El paso siguiente fue la legalización del matrimonio homosexual. La medida, aceptada por la mayoría de los españoles, ha provocado en los ámbitos más retrógrados una ola de indignación propia de otra época. La Iglesia Católica llegó a amenazar de excomunión a los alcaldes que oficiaran en este tipo de casamientos.
Y llegó el turno, finalmente, al tema del nuevo estatuto de Cataluña. Al igual que el País Vasco y Galicia, este territorio posee su propia lengua y una cultura singular. Ya en 1932, se había constituido como «región autónoma en el seno del Estado español». Y recuperó su autonomía en 1979, cuando se crearon en España diecisiete «comunidades autónomas». En virtud de un Estatuto reconocido por la Constitución, el gobierno catalán -la Generalitat- pudo crear una policía autónoma, y se le otorgaron competencias en materia de educación, salud, seguridad social, política cultural y lingüística, y organización territorial.

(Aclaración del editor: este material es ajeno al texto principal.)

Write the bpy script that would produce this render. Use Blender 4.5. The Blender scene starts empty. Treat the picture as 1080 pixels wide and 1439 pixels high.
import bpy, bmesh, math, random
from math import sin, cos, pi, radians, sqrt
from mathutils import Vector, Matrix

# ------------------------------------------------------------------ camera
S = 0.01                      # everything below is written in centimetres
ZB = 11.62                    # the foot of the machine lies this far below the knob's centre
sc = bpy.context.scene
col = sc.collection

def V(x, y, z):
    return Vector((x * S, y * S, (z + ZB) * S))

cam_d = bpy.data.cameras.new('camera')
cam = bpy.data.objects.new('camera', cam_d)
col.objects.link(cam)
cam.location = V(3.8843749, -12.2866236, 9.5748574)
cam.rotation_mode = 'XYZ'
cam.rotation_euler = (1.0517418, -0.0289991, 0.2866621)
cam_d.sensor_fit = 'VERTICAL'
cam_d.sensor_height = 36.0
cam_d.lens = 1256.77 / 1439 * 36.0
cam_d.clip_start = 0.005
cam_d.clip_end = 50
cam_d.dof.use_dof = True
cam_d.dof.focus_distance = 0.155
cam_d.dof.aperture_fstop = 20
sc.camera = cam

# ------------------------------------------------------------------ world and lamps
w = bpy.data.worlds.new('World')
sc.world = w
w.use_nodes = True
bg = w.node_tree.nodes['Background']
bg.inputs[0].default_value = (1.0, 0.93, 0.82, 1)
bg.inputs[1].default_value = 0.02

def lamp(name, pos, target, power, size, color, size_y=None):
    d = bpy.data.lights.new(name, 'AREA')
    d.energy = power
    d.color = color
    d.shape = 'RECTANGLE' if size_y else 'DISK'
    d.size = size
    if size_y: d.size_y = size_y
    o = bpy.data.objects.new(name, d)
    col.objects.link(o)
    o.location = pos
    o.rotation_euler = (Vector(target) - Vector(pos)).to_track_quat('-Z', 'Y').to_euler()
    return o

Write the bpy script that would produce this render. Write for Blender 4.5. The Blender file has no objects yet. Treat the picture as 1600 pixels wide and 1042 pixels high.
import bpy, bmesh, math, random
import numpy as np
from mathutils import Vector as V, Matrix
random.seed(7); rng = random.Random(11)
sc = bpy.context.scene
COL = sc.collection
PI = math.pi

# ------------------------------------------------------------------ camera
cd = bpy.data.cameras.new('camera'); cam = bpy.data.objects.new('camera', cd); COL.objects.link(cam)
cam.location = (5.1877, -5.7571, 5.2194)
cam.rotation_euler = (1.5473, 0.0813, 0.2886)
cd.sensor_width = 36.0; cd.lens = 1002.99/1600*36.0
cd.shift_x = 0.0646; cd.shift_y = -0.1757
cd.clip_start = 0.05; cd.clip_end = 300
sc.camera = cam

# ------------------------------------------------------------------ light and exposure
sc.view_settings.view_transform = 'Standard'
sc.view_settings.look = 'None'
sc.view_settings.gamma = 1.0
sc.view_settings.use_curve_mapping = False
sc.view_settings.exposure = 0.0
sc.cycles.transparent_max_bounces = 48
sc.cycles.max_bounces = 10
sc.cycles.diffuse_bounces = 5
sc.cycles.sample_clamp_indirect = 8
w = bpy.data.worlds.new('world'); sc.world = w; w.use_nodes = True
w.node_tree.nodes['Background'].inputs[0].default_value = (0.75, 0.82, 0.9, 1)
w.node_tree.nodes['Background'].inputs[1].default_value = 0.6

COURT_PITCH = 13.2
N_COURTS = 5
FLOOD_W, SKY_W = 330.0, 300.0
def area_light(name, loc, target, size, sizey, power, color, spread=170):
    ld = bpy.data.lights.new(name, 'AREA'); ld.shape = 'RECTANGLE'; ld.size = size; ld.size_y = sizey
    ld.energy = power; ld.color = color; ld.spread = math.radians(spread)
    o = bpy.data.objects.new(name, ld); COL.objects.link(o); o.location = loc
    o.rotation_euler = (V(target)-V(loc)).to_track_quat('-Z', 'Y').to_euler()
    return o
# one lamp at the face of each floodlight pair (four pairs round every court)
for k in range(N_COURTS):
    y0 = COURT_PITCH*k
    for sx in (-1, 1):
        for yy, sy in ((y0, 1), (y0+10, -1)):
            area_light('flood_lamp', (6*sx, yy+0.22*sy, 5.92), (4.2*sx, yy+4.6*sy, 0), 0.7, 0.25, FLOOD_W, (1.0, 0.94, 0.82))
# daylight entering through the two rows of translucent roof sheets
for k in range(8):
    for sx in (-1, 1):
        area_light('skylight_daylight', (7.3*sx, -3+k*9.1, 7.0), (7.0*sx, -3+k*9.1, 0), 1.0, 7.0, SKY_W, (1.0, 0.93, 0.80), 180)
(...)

Han pasado cerca de 30 años. Desde noviembre de 2003, Cataluña está gobernada -por primera vez desde el fin del franquismo- por una coalición de izquierda (PSC, ERC, ICV) que prometió adoptar un nuevo Estatuto. Éste no anuncia ninguna «separación» de España, sino que se inscribe dentro de una tradición «federativa», reivindica el carácter de «nación» de Cataluña y fue aprobado por el 90% de los diputados catalanes, en septiembre de 2005. Está siendo debatido en el Parlamento de Madrid.
La derecha y la Iglesia están dirigiendo una campaña de una catalanofobia escandalosa. Han puesto a todos sus muy influyentes medios de comunicación al ataque, y desde ellos conducen una campaña agresiva, dirigida a caldear los ánimos y aterrorizar los corazones. El primer resultado está a la vista: ruido de sables en los cuarteles. Pero la mayoría de los parlamentarios no se dejará intimidar. Con algunas modificaciones, para ajustarlo a la Constitución española el 21 de enero, se ha cerrado un acuerdo entre José Luis Rodríguez Zapatero y Artur Más, lider de CIU. Posteriormente se han sumado a ese acuerdo el PSC e ICV. Se está pendiente de la decisión de ERC.